Kunci utama dalam hubungan apa pun, terlebih yang beda agama, adalah komunikasi yang terbuka dan kejujuran. Pasangan perlu mendiskusikan keyakinan masing-masing, nilai-nilai yang dipegang, serta bagaimana mereka akan menghadapi perbedaan dalam hal ibadah, pengasuhan anak, dan perayaan hari raya keagamaan. Kemampuan untuk berkompromi tanpa mengorbankan prinsip dasar iman masing-masing sangat krusial.
Alkitab menekankan pentingnya pertumbuhan rohani. Dalam hubungan beda agama, kedua belah pihak perlu memastikan bahwa perjalanan iman masing-masing tetap dihargai dan didukung. Pertanyaan-pertanyaan seperti: "Bagaimana kita akan mendidik anak-anak kita?", "Bagaimana kita akan beribadah dan merayakan hari-hari besar keagamaan?", dan "Bagaimana kita akan saling mendukung dalam iman masing-masing?" harus dijawab dengan bijak.
Bagi orang yang beriman Kristen, kesetiaan pada Kristus adalah inti. Alkitab memang memelihara keluarga yang sudah terbentuk meskipun ada perbedaan keyakinan, namun ada tanggung jawab untuk tidak tersesat dari kebenaran. Hubungan haruslah menjadi sarana untuk saling menguatkan dalam kebaikan dan ketaatan kepada Tuhan, bukan menjadi sumber keraguan atau penyimpangan dari ajaran iman.

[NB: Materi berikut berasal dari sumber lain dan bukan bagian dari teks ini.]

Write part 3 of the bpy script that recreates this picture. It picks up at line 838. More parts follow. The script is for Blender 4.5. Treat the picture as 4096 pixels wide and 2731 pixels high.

Alkitab memberikan pandangan yang bernuansa mengenai cinta beda agama. Meskipun tidak secara eksplisit melarangnya dalam segala bentuk, kitab suci ini mendorong pentingnya kesetiaan, komunikasi, dan menjaga kemurnian iman. Nasihat Paulus dalam 1 Korintus 7 memberikan landasan bagi pasangan beda agama untuk tetap bersama jika ada niat baik dan kesepakatan. Namun, prinsip-prinsip seperti yang tertulis dalam 2 Korintus 6:14 dan peringatan di Perjanjian Lama mengingatkan akan pentingnya kesamaan dalam hal-hal fundamental terkait iman kepada Tuhan. Pada akhirnya, setiap pasangan perlu berdoa memohon hikmat dan bimbingan Tuhan dalam menavigasi kompleksitas hubungan mereka, serta berkomitmen untuk saling menghormati, mengasihi, dan mendukung pertumbuhan iman masing-masing.